◆ Collected data

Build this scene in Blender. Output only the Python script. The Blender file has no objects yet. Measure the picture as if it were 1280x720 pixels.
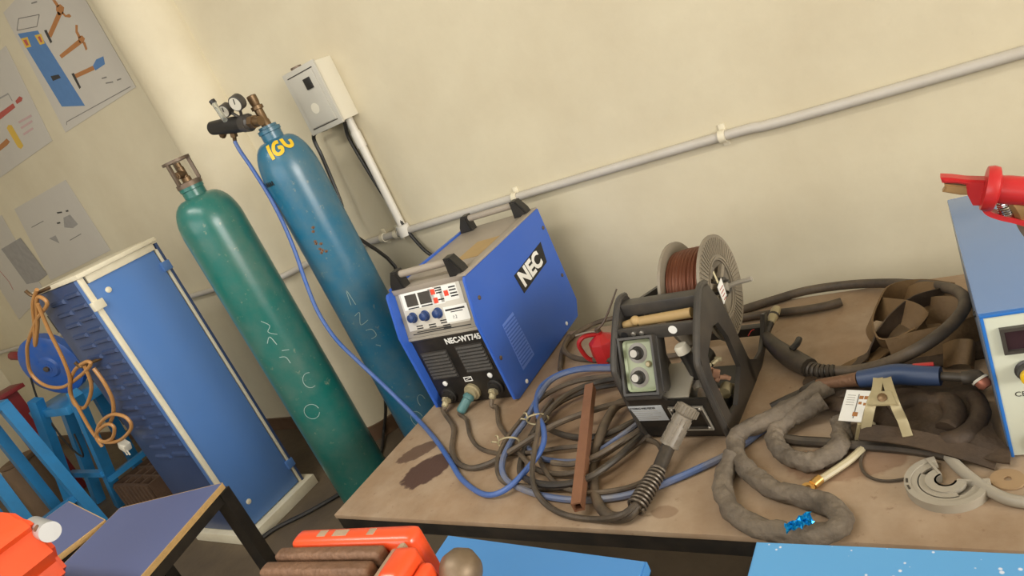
import bpy, bmesh, math, random
from mathutils import Vector, Matrix, Euler, noise
random.seed(7)
PI=math.pi
S=bpy.context.scene
COL=S.collection

# ---------------------------------------------------------------- camera, light, exposure
cam_data=bpy.data.cameras.new('camera'); cam=bpy.data.objects.new('camera',cam_data); COL.objects.link(cam)
cam_data.sensor_width=36.0; cam_data.lens=870.7/1280*36.0; cam_data.clip_start=.02
RC=((0.791205, 0.158708, 0.590599), (0.463756, 0.473832, -0.748608), (-0.398655, 0.866196, 0.301296))
cam.matrix_world=Matrix.Translation((0,-2.25,1.55)) @ Matrix(RC).to_4x4()
S.camera=cam; cam.location=(0,-2.25,1.55)
S.view_settings.view_transform='Standard'; S.view_settings.look='None'
S.view_settings.gamma=1; S.view_settings.use_curve_mapping=False
S.view_settings.exposure=-0.11
W=bpy.data.worlds.new('world'); S.world=W; W.use_nodes=True
W.node_tree.nodes['Background'].inputs[0].default_value=(.85,.92,1,1)
W.node_tree.nodes['Background'].inputs[1].default_value=.35
def area(name,loc,target,sx,sy,power,col):
    l=bpy.data.lights.new(name,'AREA'); l.shape='RECTANGLE'; l.size=sx; l.size_y=sy; l.energy=power; l.color=col
    o=bpy.data.objects.new(name,l); COL.objects.link(o); o.location=loc
    o.rotation_euler=(Vector(target)-Vector(loc)).to_track_quat('-Z','Y').to_euler(); return o
area('window_light_right',(6.3,-3.3,2.2),(-1.0,-.6,.7),3.6,2.0,520,(1,.97,.92))
area('window_light_front',(-1.9,-5.1,2.3),(-2.2,0,1.2),5.0,1.7,98,(1,.985,.95))
area('ceiling_fill_light',(-2.0,-2.4,3.25),(-2.0,-2.4,0),2.4,.4,60,(1,.97,.9))  # added overhead fill that lifts upward faces; no ceiling lamp is known here

# ---------------------------------------------------------------- materials
def lin(c):
    c=c/255.0
    return c/12.92 if c<=.04045 else ((c+.055)/1.055)**2.4
def rgb(c): return (lin(c[0]),lin(c[1]),lin(c[2]),1)
MATS={}
def mat(name,c,rough=.5,metal=0,var=.12,scale=6,bump=0,bscale=60,dust=None,dustamt=.35,dscale=9,scratch=None,scr_amt=.12,spec=.5,detail=5,stretch=None,coat=0):
    m=bpy.data.materials.new(name); m.use_nodes=True; MATS[name]=m
    nt=m.node_tree; n=nt.nodes; L=nt.links; b=n['Principled BSDF']
    b.inputs['Roughness'].default_value=rough; b.inputs['Metallic'].default_value=metal
    b.inputs['Specular IOR Level'].default_value=spec
    if coat: b.inputs['Coat Weight'].default_value=coat; b.inputs['Coat Roughness'].default_value=.15
    tc=n.new('ShaderNodeTexCoord'); src=tc.outputs['Object']
    if stretch:
        mp=n.new('ShaderNodeMapping'); mp.inputs['Scale'].default_value=stretch; L.new(src,mp.inputs[0]); vsrc=mp.outputs[0]
    else: vsrc=src
    nz=n.new('ShaderNodeTexNoise'); nz.inputs['Scale'].default_value=scale; nz.inputs['Detail'].default_value=detail; L.new(vsrc,nz.inputs['Vector'])
    mx=n.new('ShaderNodeMix'); mx.data_type='RGBA'
    base=rgb(c); mx.inputs[6].default_value=[x*(1-var) for x in base[:3]]+[1]; mx.inputs[7].default_value=[min(1,x*(1+var)) for x in base[:3]]+[1]
    L.new(nz.outputs[0],mx.inputs[0]); out=mx.outputs[2]
    def overlay(out,color,sc,lo,hi,amt,st=None):
        z=n.new('ShaderNodeTexNoise'); z.inputs['Scale'].default_value=sc; z.inputs['Detail'].default_value=8; z.inputs['Roughness'].default_value=.65
        if st:
            mp2=n.new('ShaderNodeMapping'); mp2.inputs['Scale'].default_value=st; L.new(src,mp2.inputs[0]); L.new(mp2.outputs[0],z.inputs['Vector'])
        else: L.new(src,z.inputs['Vector'])
        r=n.new('ShaderNodeMapRange'); r.inputs[1].default_value=lo; r.inputs[2].default_value=hi; r.inputs[3].default_value=0; r.inputs[4].default_value=amt
        L.new(z.outputs[0],r.inputs[0]); q=n.new('ShaderNodeMix'); q.data_type='RGBA'
        L.new(r.outputs[0],q.inputs[0]); L.new(out,q.inputs[6]); q.inputs[7].default_value=rgb(color); return q.outputs[2]
    if dust: out=overlay(out,dust,dscale,.38,.68,dustamt)
    if scratch: out=overlay(out,scratch,38,.62,.70,scr_amt*5,)
    L.new(out,b.inputs['Base Color'])
    if bump:
        bz=n.new('ShaderNodeTexNoise'); bz.inputs['Scale'].default_value=bscale; bz.inputs['Detail'].default_value=4; L.new(vsrc,bz.inputs['Vector'])
        bp=n.new('ShaderNodeBump'); bp.inputs['Strength'].default_value=bump; bp.inputs['Distance'].default_value=.01; L.new(bz.outputs[0],bp.inputs['Height']); L.new(bp.outputs[0],b.inputs['Normal'])
    return m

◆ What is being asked
Without the pictures, please reproduce each line of the listing above exactly, from the first one through the line bearing "COL=S.collection".

◆ Answer to the problem
Build this scene in Blender. Output only the Python script. The Blender file has no objects yet. Measure the picture as if it were 1280x720 pixels.
import bpy, bmesh, math, random
from mathutils import Vector, Matrix, Euler, noise
random.seed(7)
PI=math.pi
S=bpy.context.scene
COL=S.collection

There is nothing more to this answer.